Print the lines from the one that contains "Build this scene" to the one that contains "wt.links.new(wb.outputs[0], wo.inputs['Surface'])", inclusive, exactly as they appear, and please drop any pictures.

* _Provided material_:
-*-
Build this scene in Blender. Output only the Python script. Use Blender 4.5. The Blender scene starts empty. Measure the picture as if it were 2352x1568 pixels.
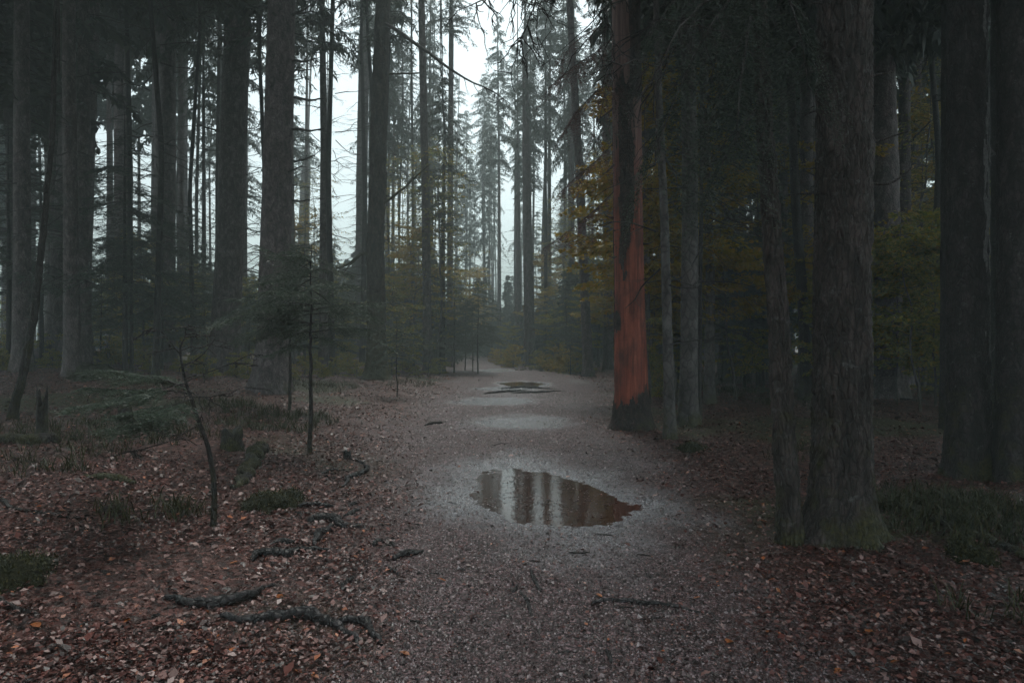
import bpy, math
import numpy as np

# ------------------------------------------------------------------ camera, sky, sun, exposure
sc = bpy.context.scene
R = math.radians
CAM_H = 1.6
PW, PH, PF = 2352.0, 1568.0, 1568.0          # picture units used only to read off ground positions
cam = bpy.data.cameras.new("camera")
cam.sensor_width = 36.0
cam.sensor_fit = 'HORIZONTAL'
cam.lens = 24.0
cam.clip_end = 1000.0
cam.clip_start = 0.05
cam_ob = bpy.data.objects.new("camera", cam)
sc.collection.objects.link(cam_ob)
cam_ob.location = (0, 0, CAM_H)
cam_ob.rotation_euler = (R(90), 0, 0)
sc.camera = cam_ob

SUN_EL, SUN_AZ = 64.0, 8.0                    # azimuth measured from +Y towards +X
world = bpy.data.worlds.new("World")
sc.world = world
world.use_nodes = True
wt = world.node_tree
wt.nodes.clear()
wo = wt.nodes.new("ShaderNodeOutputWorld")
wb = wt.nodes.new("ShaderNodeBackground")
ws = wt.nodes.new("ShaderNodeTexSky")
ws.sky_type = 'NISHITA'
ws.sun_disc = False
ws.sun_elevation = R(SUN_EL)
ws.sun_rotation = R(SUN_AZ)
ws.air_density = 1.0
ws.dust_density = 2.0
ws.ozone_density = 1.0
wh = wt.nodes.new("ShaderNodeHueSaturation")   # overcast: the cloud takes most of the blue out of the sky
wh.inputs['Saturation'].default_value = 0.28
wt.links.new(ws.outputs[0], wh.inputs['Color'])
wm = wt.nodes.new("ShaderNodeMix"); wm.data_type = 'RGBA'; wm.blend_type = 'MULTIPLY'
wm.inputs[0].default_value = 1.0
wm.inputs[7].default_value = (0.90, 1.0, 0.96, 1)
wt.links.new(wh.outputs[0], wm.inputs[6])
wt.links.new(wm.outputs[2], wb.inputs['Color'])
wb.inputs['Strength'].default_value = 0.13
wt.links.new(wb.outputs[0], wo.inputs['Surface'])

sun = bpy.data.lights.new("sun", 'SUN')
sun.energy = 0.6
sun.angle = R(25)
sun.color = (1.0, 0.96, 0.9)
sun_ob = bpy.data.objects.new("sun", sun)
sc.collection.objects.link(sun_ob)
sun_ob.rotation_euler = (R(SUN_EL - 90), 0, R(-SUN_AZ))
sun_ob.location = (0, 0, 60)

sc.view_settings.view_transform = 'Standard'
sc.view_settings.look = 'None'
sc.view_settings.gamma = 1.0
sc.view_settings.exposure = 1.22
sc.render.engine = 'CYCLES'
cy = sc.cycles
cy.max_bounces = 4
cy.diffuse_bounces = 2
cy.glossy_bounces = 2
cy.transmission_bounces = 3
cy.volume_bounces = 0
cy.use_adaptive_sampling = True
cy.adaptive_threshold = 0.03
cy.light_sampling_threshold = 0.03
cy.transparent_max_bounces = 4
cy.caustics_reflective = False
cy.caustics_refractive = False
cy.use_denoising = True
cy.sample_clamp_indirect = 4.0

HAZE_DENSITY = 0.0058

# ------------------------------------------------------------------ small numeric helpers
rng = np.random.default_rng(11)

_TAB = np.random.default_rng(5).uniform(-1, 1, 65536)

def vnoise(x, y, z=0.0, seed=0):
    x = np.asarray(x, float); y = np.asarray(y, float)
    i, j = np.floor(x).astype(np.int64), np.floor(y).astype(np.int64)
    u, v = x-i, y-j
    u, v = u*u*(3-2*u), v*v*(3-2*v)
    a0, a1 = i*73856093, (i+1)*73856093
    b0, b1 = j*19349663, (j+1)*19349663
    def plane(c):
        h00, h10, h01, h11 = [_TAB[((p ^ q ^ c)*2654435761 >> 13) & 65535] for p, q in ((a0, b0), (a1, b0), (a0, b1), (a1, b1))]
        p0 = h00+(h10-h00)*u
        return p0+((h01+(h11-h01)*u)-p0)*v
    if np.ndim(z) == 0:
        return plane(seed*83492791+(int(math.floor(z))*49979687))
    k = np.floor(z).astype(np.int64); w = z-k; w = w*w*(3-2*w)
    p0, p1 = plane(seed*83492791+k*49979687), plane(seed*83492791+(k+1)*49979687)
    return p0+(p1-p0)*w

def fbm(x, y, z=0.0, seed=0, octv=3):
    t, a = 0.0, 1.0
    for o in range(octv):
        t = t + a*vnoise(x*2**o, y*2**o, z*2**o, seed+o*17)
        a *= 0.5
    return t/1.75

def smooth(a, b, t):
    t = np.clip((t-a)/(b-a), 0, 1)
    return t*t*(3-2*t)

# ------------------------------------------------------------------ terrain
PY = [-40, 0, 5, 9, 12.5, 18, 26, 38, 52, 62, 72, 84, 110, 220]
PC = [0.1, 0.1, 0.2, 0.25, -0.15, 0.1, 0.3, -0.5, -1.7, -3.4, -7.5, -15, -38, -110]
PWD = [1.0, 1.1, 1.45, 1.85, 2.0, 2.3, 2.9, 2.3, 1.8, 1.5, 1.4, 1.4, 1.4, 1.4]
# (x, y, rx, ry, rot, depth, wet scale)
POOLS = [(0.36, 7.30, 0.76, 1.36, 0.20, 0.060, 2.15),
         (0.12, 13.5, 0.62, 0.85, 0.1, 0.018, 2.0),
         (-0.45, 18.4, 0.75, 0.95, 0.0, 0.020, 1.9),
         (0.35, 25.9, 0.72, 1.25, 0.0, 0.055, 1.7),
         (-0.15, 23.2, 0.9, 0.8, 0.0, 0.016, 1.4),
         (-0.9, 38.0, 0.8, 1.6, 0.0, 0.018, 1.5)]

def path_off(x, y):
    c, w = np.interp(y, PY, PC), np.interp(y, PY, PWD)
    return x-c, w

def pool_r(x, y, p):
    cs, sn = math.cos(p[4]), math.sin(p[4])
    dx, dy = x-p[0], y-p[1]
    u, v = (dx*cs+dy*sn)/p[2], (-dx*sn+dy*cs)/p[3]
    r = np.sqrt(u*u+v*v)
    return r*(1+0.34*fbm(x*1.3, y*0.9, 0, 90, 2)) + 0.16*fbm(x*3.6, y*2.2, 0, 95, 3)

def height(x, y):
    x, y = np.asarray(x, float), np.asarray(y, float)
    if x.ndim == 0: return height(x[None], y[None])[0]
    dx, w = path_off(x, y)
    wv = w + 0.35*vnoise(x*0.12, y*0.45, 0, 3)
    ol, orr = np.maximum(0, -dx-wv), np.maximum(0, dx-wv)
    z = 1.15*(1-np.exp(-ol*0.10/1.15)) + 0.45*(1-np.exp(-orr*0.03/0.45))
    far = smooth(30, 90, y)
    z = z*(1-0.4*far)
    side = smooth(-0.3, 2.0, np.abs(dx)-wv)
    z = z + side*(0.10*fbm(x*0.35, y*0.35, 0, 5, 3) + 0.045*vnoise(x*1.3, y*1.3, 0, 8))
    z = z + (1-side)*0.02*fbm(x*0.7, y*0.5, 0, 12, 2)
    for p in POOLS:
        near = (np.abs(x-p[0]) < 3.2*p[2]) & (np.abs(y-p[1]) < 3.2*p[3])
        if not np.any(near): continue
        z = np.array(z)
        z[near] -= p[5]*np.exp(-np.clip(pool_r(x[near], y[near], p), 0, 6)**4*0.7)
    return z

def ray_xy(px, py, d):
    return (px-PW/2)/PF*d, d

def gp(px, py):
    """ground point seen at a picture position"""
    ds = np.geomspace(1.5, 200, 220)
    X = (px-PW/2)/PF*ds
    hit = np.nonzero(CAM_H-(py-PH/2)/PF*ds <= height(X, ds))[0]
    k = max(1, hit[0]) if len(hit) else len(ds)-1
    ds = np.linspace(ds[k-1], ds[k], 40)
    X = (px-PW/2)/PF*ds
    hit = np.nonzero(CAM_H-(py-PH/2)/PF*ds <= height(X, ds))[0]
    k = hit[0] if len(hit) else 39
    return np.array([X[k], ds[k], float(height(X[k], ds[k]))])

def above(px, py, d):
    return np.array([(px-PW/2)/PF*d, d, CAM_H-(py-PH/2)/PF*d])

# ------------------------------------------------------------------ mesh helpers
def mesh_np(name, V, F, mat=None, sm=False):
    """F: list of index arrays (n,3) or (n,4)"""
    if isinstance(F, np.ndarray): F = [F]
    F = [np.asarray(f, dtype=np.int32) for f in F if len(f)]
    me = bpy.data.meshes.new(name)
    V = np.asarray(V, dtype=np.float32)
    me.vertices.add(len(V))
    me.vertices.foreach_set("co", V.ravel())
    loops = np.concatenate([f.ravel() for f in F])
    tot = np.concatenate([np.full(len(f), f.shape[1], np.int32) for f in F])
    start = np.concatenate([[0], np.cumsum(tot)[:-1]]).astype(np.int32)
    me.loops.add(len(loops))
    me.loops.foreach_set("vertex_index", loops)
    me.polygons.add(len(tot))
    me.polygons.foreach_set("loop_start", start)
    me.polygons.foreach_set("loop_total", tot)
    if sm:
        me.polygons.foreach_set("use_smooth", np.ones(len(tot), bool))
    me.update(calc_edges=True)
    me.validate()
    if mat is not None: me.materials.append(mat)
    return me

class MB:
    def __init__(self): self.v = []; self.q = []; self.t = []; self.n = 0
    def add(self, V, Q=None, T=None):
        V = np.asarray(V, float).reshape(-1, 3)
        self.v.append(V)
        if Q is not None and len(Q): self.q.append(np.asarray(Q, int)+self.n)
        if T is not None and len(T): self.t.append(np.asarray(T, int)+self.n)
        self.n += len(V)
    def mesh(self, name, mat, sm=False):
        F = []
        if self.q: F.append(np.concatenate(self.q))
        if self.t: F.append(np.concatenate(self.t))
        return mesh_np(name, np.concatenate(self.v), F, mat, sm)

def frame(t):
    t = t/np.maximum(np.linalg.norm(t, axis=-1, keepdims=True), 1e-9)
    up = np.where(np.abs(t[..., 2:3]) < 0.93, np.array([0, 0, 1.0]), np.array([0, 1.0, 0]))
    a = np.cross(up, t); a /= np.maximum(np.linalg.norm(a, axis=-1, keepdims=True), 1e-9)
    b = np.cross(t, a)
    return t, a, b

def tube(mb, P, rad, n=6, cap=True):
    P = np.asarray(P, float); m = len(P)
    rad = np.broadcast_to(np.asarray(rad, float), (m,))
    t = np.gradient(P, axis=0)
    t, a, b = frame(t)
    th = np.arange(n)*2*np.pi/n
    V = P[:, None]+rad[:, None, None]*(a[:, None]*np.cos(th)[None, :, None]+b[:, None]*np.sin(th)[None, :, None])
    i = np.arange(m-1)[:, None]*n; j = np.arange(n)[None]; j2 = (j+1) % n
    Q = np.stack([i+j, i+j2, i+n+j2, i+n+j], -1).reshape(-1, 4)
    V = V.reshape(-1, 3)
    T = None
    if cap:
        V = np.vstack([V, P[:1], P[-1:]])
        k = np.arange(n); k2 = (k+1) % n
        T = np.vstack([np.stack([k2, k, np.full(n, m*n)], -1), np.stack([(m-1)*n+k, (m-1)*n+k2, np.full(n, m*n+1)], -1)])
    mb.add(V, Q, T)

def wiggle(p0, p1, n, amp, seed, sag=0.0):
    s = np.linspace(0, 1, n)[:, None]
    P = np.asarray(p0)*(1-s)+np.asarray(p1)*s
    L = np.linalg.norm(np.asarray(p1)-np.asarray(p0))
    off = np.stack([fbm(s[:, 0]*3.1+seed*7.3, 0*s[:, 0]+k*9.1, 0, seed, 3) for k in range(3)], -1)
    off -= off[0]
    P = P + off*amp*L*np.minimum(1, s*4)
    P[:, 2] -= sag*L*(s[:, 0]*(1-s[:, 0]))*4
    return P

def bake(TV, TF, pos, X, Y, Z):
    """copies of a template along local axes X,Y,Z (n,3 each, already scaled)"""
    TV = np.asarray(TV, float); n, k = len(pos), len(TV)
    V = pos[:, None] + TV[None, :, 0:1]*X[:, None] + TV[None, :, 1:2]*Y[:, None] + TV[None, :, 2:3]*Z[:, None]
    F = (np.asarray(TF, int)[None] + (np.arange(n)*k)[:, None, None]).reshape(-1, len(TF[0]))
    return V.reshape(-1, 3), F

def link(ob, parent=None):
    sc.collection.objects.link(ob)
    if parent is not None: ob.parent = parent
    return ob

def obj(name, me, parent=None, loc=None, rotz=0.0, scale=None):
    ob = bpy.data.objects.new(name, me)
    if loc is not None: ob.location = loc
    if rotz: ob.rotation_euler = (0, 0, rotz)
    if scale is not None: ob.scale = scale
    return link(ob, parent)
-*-
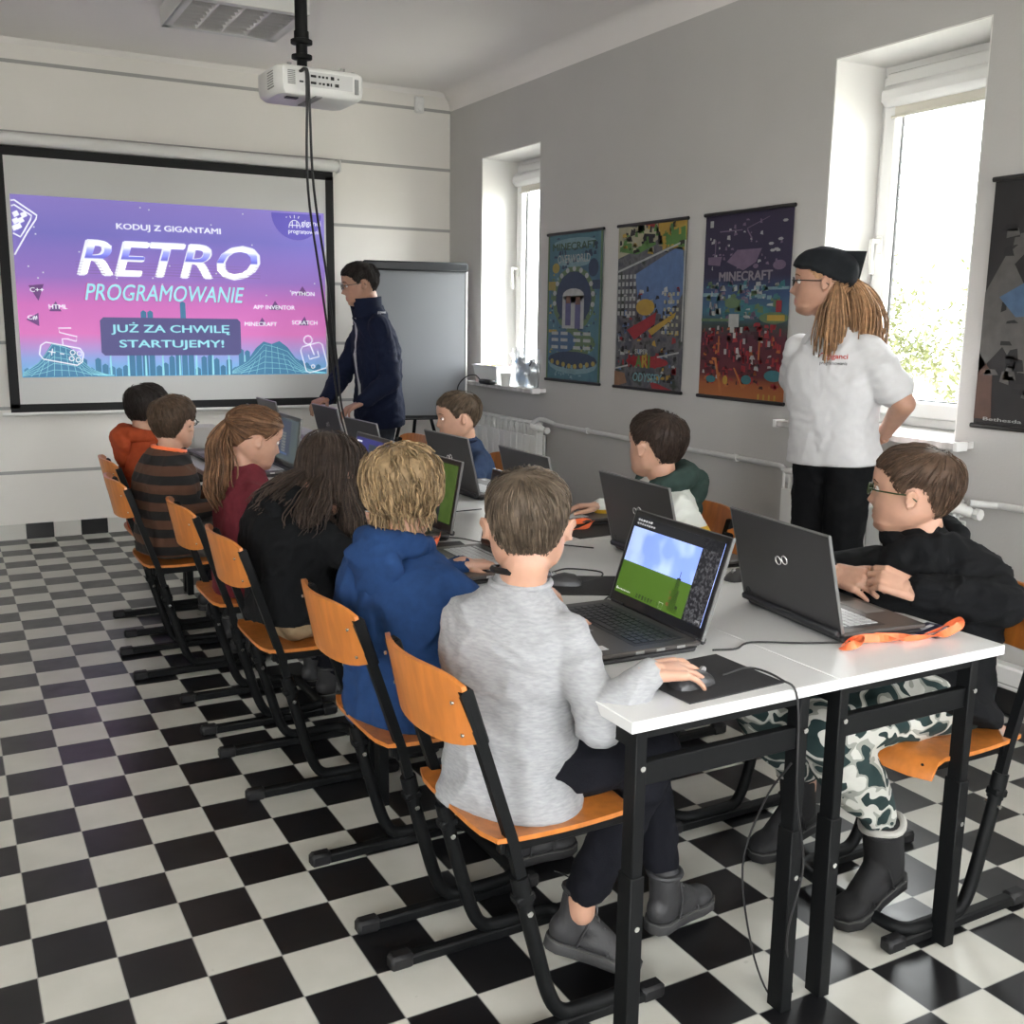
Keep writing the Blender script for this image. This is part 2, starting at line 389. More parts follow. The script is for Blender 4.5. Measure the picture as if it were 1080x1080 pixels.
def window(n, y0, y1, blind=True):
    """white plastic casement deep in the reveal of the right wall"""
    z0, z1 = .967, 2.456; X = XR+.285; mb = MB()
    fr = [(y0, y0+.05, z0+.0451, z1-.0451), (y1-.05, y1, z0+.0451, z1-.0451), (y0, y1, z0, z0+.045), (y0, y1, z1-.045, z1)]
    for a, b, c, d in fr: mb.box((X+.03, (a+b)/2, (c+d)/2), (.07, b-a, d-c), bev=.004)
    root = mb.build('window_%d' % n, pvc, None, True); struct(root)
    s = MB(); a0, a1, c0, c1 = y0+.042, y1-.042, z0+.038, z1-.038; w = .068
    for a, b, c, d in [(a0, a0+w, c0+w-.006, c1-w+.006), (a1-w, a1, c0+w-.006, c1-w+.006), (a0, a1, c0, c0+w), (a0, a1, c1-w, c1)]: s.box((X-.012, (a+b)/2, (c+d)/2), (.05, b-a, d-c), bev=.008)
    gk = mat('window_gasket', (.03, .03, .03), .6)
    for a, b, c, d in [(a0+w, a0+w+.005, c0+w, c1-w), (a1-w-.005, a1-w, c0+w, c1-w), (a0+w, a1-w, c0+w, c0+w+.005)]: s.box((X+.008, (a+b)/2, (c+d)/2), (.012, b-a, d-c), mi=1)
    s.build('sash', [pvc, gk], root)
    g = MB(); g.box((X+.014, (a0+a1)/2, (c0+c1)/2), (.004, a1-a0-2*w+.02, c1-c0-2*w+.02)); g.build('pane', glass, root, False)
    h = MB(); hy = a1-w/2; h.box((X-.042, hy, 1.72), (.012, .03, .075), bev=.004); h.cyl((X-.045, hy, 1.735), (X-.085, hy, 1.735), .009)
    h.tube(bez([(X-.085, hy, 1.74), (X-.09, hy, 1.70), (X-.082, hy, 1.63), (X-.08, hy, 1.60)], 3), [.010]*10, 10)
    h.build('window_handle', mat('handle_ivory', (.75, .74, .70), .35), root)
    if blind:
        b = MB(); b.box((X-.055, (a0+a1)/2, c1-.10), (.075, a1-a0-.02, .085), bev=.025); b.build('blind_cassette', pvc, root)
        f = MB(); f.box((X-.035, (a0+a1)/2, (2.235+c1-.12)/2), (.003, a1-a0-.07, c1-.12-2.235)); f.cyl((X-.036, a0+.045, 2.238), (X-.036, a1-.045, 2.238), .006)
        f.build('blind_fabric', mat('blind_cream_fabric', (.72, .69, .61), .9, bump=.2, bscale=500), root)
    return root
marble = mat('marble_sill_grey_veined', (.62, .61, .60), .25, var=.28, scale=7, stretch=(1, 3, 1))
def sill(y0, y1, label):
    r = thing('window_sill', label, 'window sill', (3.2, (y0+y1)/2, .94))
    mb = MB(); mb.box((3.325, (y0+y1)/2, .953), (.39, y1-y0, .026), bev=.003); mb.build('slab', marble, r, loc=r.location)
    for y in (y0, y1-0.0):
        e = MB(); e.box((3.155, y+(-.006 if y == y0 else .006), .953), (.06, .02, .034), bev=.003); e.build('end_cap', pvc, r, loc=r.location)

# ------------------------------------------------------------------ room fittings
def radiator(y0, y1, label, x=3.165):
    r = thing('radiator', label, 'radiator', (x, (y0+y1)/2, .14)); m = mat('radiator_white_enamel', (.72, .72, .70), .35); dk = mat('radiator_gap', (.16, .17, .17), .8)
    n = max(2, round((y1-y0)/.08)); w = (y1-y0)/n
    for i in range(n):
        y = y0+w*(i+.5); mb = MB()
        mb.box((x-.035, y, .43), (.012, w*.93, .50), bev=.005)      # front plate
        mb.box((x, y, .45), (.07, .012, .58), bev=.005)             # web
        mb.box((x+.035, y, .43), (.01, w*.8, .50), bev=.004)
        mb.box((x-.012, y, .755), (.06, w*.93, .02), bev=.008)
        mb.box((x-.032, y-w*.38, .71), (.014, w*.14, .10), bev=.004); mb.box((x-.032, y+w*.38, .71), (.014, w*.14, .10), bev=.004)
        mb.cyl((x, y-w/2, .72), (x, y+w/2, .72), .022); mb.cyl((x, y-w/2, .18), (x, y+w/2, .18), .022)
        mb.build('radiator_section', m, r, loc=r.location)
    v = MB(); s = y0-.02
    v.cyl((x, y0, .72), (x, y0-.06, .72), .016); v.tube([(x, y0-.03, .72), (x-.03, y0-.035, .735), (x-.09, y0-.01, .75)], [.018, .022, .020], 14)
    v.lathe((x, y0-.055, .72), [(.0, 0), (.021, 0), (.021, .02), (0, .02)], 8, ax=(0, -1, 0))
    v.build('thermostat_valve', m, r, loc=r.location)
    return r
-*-
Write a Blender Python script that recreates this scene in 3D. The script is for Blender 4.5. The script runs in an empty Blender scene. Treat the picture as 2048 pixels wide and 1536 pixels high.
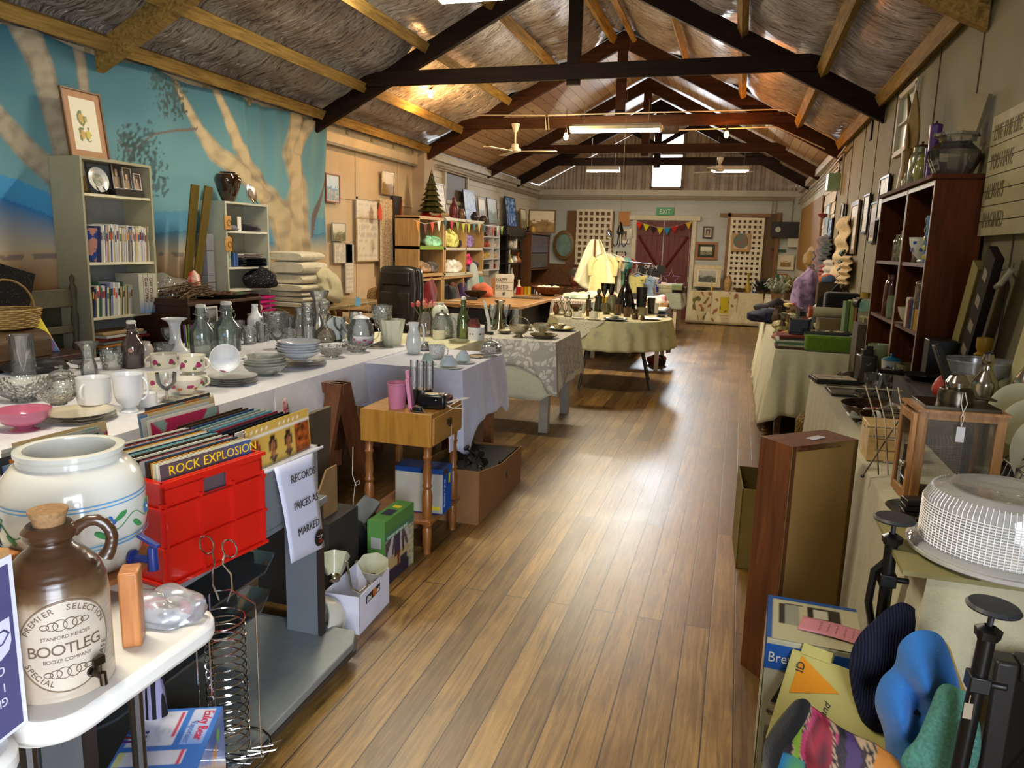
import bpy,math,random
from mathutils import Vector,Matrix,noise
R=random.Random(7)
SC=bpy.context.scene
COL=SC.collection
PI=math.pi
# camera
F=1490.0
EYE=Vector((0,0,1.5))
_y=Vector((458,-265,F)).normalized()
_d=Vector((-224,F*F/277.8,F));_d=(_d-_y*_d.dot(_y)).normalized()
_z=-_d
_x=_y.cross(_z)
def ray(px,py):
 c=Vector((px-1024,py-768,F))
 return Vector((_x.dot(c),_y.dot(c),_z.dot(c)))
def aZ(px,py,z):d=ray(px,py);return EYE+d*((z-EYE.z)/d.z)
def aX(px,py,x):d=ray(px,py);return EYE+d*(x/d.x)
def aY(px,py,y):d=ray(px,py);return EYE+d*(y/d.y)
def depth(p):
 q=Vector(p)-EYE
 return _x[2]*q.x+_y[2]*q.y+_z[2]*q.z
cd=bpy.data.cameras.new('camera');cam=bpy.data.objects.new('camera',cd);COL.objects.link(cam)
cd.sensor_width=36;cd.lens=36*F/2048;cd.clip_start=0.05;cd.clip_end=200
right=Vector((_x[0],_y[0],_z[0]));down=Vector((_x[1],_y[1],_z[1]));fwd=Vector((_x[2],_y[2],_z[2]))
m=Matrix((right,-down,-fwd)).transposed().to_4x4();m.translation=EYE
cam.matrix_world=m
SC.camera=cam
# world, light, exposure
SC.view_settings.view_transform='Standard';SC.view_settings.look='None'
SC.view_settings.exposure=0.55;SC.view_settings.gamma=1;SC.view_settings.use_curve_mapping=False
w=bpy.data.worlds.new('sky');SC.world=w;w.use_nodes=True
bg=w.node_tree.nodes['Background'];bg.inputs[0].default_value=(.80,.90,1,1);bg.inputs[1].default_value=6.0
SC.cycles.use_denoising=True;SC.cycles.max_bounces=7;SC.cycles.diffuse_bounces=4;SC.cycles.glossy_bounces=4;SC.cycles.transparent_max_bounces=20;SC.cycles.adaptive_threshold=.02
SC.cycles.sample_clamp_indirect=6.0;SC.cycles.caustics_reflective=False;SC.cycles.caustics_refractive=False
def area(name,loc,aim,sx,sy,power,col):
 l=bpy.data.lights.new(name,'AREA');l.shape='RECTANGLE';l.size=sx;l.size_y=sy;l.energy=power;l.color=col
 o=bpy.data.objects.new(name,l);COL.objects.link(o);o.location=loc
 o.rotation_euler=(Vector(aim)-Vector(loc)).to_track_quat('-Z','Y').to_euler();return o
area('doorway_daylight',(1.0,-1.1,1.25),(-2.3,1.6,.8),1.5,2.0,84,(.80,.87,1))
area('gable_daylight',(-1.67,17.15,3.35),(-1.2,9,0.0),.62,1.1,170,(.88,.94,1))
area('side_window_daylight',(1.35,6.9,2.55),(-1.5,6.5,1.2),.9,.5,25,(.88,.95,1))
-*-
* _The solution_:
Build this scene in Blender. Output only the Python script. Use Blender 4.5. The Blender scene starts empty. Measure the picture as if it were 2352x1568 pixels.
import bpy, math
import numpy as np

# ------------------------------------------------------------------ camera, sky, sun, exposure
sc = bpy.context.scene
R = math.radians
CAM_H = 1.6
PW, PH, PF = 2352.0, 1568.0, 1568.0          # picture units used only to read off ground positions
cam = bpy.data.cameras.new("camera")
cam.sensor_width = 36.0
cam.sensor_fit = 'HORIZONTAL'
cam.lens = 24.0
cam.clip_end = 1000.0
cam.clip_start = 0.05
cam_ob = bpy.data.objects.new("camera", cam)
sc.collection.objects.link(cam_ob)
cam_ob.location = (0, 0, CAM_H)
cam_ob.rotation_euler = (R(90), 0, 0)
sc.camera = cam_ob

SUN_EL, SUN_AZ = 64.0, 8.0                    # azimuth measured from +Y towards +X
world = bpy.data.worlds.new("World")
sc.world = world
world.use_nodes = True
wt = world.node_tree
wt.nodes.clear()
wo = wt.nodes.new("ShaderNodeOutputWorld")
wb = wt.nodes.new("ShaderNodeBackground")
ws = wt.nodes.new("ShaderNodeTexSky")
ws.sky_type = 'NISHITA'
ws.sun_disc = False
ws.sun_elevation = R(SUN_EL)
ws.sun_rotation = R(SUN_AZ)
ws.air_density = 1.0
ws.dust_density = 2.0
ws.ozone_density = 1.0
wh = wt.nodes.new("ShaderNodeHueSaturation")   # overcast: the cloud takes most of the blue out of the sky
wh.inputs['Saturation'].default_value = 0.28
wt.links.new(ws.outputs[0], wh.inputs['Color'])
wm = wt.nodes.new("ShaderNodeMix"); wm.data_type = 'RGBA'; wm.blend_type = 'MULTIPLY'
wm.inputs[0].default_value = 1.0
wm.inputs[7].default_value = (0.90, 1.0, 0.96, 1)
wt.links.new(wh.outputs[0], wm.inputs[6])
wt.links.new(wm.outputs[2], wb.inputs['Color'])
wb.inputs['Strength'].default_value = 0.13
wt.links.new(wb.outputs[0], wo.inputs['Surface'])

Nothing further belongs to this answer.